The House of Representatives on Tuesday morning formally accepted the resignation of Chris Collins. Now that his political career has come to an end, what is next for the Clarence Republican and the 27th congressional districtdistrict?

Former Assistant U.S. Attorney Anthony Bruce has been following the Collins case and believes federal prosecutors have a strong case against Collins on inside-trading charges.

"I think he's going to jail," Bruce said. "What he didn't lose in this case is somewhere in the neighborhood of $700,00-$800,000 between the three of them and there were a bunch of others that were involved and all of the money that those people tried to save will be swept into the calculator of whatever his sentence may be."

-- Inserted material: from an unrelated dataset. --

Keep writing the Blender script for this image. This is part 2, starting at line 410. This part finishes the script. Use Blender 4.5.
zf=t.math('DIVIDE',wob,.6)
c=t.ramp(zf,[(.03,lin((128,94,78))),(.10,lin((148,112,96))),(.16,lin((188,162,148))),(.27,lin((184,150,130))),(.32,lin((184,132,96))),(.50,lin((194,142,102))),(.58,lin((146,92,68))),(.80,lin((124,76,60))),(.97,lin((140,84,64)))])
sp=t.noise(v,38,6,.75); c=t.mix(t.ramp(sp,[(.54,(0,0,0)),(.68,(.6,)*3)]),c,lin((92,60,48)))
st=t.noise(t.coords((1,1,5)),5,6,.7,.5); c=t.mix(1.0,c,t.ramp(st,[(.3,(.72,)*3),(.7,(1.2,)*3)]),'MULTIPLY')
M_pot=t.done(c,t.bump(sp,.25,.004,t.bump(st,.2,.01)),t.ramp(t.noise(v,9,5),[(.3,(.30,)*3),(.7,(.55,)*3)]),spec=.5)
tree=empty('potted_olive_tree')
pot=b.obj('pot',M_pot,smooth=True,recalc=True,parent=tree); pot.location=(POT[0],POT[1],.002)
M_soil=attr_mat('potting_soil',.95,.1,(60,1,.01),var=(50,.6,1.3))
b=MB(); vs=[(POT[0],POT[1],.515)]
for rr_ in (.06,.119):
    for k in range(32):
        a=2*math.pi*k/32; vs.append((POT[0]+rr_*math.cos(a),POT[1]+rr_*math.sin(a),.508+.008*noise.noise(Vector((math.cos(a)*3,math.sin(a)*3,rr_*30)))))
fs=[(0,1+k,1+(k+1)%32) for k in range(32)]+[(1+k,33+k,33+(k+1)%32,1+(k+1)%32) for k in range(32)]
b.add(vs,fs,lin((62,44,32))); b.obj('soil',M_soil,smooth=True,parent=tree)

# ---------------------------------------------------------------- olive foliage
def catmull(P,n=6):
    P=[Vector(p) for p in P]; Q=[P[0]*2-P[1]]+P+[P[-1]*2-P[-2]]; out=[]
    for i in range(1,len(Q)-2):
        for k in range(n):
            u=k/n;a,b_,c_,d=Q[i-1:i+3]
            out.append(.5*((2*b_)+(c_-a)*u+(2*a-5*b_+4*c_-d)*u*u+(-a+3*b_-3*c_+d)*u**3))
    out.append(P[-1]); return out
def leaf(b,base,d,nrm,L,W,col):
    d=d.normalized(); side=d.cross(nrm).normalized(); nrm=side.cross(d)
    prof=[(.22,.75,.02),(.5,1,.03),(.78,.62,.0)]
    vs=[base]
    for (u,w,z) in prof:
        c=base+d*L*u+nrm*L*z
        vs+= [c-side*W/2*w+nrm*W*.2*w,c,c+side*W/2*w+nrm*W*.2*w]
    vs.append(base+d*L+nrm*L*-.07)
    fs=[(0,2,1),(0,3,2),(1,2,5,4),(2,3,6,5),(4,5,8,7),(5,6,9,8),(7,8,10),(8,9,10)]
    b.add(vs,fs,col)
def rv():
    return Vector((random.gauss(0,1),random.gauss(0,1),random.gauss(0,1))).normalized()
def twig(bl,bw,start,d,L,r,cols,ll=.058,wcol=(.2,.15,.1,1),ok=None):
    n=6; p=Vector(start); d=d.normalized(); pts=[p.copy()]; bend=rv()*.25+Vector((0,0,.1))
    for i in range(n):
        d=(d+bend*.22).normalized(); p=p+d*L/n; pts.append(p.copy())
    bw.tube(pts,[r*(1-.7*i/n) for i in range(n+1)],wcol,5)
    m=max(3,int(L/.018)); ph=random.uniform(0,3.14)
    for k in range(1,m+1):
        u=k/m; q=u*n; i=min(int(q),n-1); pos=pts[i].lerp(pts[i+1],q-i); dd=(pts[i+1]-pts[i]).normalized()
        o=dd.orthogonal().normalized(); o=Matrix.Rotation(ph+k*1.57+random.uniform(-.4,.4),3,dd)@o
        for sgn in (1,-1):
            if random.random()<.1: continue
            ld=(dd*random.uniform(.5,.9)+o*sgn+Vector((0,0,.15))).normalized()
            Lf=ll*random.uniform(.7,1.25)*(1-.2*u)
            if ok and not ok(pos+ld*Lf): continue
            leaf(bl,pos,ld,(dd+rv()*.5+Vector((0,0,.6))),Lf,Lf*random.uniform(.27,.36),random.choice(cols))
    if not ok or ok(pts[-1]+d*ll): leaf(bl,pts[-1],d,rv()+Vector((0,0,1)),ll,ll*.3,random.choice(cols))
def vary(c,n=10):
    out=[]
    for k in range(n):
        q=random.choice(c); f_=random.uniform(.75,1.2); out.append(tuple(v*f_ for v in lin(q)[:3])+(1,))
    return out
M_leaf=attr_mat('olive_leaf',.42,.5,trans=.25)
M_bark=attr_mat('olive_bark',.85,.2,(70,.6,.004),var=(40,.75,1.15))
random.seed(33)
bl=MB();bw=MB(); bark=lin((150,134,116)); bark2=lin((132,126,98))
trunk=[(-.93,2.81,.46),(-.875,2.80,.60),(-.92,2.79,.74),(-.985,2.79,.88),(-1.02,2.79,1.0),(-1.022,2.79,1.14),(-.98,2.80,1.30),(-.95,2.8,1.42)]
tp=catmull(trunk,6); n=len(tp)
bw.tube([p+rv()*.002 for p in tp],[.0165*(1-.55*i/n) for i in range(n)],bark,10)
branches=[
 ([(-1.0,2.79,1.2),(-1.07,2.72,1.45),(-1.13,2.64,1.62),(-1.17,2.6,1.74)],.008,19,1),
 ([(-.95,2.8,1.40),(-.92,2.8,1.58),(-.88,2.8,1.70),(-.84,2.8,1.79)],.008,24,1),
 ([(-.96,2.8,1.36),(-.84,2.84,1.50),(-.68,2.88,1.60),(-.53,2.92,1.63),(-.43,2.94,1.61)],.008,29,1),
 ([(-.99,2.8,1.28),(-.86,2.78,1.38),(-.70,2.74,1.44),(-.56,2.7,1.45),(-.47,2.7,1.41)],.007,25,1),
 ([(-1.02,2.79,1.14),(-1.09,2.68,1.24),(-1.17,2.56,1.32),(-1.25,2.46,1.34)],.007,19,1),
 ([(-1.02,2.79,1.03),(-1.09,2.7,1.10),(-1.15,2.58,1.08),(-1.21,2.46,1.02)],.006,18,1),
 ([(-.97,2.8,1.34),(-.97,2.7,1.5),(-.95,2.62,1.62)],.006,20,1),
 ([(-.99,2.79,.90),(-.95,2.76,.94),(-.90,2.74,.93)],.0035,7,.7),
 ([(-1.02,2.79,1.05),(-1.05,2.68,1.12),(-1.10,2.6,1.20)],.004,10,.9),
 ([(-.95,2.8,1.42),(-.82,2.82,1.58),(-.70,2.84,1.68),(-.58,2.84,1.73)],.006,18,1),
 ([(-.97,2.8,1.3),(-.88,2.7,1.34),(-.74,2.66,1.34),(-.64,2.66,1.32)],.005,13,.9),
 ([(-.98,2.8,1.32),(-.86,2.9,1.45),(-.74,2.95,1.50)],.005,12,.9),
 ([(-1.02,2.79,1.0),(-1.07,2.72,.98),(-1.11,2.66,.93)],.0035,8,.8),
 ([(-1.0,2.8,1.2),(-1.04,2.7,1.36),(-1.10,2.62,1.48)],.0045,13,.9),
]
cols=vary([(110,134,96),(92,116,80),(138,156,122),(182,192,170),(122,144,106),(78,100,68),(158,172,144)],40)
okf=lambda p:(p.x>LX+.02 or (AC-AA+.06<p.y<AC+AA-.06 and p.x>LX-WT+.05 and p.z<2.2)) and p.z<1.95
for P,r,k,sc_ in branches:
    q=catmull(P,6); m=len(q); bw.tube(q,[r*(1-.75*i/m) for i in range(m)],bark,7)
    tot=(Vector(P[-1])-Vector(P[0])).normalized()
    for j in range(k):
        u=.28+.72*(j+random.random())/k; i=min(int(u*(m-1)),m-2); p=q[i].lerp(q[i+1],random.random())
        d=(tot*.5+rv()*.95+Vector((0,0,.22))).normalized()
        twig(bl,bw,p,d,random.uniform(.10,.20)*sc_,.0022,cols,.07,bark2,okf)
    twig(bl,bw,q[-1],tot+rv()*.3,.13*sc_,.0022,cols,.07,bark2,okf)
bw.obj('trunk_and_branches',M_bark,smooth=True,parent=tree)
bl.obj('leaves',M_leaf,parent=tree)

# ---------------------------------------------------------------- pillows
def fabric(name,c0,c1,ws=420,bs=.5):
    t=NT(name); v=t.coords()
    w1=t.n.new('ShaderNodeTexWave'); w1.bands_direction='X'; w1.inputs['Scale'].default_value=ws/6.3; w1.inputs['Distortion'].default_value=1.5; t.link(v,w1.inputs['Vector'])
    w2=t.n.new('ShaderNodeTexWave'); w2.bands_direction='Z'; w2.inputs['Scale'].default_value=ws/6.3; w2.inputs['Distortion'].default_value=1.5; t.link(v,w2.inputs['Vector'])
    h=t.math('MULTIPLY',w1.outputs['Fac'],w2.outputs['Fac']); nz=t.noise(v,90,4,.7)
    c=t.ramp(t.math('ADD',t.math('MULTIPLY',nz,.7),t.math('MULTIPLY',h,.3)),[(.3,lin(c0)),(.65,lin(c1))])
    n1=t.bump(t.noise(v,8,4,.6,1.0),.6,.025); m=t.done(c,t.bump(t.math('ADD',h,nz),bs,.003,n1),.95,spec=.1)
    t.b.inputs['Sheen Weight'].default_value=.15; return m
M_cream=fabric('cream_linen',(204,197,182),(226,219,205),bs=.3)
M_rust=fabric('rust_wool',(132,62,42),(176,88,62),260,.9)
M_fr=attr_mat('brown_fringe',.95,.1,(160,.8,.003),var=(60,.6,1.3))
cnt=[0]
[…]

Collins' son and his son's future father-in-law were also indicted in the case. Bruce believes prosecutors were prepared to use the two co-defendents to get Collins.

"The U.S. Attorney down there was going to sever the son and the future father-in-law from Chris Collins and go to trial against him, I guess early next year. I think that brought some pressure," said Bruce. "They may have said, we're going to try these two and if they're convicted, we're gonna come back and use them as witnesses against you."

Since his indictment, Collins has claimed his innocence on the charges. However, on Tuesday, he is expected to plead guilty in federal court in Manhattan.

Bruce believes Collins will be sentenced to prison time and that he and his co-defendants will pay hundreds of thousand of dollars in fines.

"Chris Collins, like you, like me, is not above the law. He got caught and now he's gonna pay the price," he said, "and I think that's the way it should work with everybody in fact commits a crime and when there's great, substantial proof that the person did it."

With the congressional seat now vacant, who will represent the district's mostly rural, conservative constituents?

Gov. Andrew Cuomo, a Democrat, now has the decision on calling a special election or leaving the seat open until Jan. 1, 2021, although there was a downstate case where a federal judge ordered the governor to call a special election.

The governor's office has not returned calls asking about a special election, which would probably be next year.

There are a lot of Republicans eager to win the nomination to run in the most Republican congressional district in New York. University at Buffalo Political Science Professor Jacob Nieheisel said an election would likely mean the 27th stays Republican.

"I really don't think a Democrat can win in that district. If a Democrat can't win running against someone under federal indictment for insider trading, I really don't know a Democrat who can win against any fresh candidate who doesn't have that kind of baggage," Nieheisel said. "Nate McMurray did, I think, a decent job of trying to play to the middle, at least during the campaign."

Now Lt. Gov. Kathy Hochul, a Democrat, won a surprise upset in the district in 2011, but lost to Collins upon re-election. McMurray is expected to take another run at the seat if it goes on a ballot. The Democrat narrowly lost to Collins in the 2018 race and will publicly address recent developments during a press conference on Tuesday. 

Erie County Democratic Chairman and Democratic County Elections Commissioner Jeremy Zellner said beyond deciding to run for the seat, there is a possibility of having to run twice more next year.

"If there is a special election, that would be just to fill the remainder of the term," Zellner said. "There will still be a primary next year for the congressional race and there will still be a general. So anyone seeking to run can run in that fashion, as well."

Nieheisel said a special election would be "unbelievably expensive," as varied political groups across the district's eight counties fight to keep the seat red or turn it blue.

"I think you're going to see a lot of outside money, not necessarily from groups, but I believe from sort of superpac bundlers that we saw kind of crop up in 2018," he said. "Act Blue was one of them on the Democratic side and I'm sure Republicans have learned how to do the same kind of thing by now. So I imagine you are going to see quite a bit of outside money going on."

Erie County Comptroller Stefan Mychajliw has not officially announced his candidacy, but continues to indicate his desire t0 run for the seat. Medal of Honor winner David Bellavia previously ran for the seat and is considered by many as a formidable possible candidate, but he has consistently rebuffed questions about his interest.